**The task**
Copy each line with the word "base" in it.

**Data shown**
▶

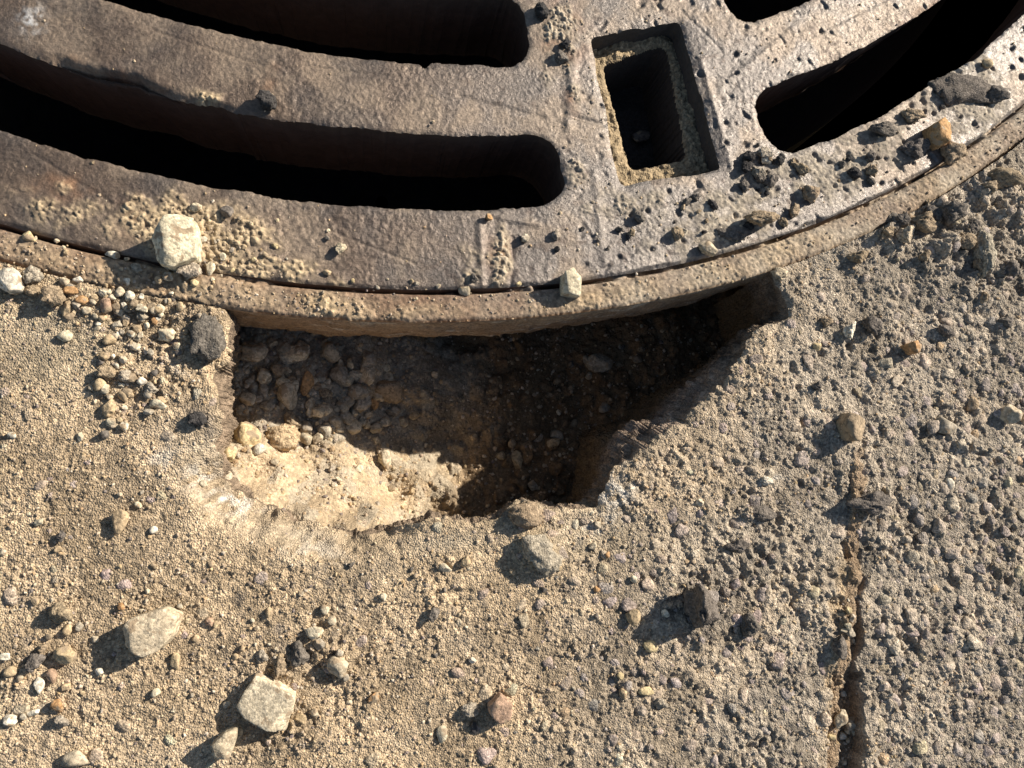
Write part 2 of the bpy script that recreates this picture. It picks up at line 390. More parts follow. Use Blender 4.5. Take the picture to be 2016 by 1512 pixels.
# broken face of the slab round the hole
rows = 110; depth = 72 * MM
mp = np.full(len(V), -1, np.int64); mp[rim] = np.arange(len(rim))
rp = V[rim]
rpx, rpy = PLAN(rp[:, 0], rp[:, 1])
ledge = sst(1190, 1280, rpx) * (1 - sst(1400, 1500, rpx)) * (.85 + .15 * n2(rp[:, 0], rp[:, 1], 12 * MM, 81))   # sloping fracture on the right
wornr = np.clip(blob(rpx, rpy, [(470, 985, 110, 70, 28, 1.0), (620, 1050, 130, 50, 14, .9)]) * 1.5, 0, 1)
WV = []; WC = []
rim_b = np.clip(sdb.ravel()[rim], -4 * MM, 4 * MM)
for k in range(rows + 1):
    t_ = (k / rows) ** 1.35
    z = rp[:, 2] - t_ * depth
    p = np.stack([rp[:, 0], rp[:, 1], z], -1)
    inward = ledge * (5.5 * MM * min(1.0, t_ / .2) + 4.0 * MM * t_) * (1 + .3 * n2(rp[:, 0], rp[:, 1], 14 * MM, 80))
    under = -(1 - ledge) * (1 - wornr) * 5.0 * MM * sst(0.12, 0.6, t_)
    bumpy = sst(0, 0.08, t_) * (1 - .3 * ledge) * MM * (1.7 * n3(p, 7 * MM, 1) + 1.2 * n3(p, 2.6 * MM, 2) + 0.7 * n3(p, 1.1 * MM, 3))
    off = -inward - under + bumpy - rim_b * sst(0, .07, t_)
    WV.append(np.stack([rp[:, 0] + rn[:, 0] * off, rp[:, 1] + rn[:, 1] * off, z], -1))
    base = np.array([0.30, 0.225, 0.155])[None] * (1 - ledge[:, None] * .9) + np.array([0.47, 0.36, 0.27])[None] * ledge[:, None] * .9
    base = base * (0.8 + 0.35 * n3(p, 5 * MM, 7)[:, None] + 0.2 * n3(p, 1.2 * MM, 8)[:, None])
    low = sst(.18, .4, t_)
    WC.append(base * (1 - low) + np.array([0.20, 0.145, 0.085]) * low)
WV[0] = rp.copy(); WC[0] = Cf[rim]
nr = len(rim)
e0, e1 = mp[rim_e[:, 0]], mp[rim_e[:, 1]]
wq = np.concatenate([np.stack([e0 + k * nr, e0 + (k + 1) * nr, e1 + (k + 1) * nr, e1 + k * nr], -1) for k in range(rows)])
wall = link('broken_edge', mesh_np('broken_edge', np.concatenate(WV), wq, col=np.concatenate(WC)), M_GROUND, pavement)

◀

**Solved problem**
    base = np.array([0.30, 0.225, 0.155])[None] * (1 - ledge[:, None] * .9) + np.array([0.47, 0.36, 0.27])[None] * ledge[:, None] * .9
    base = base * (0.8 + 0.35 * n3(p, 5 * MM, 7)[:, None] + 0.2 * n3(p, 1.2 * MM, 8)[:, None])
    WC.append(base * (1 - low) + np.array([0.20, 0.145, 0.085]) * low)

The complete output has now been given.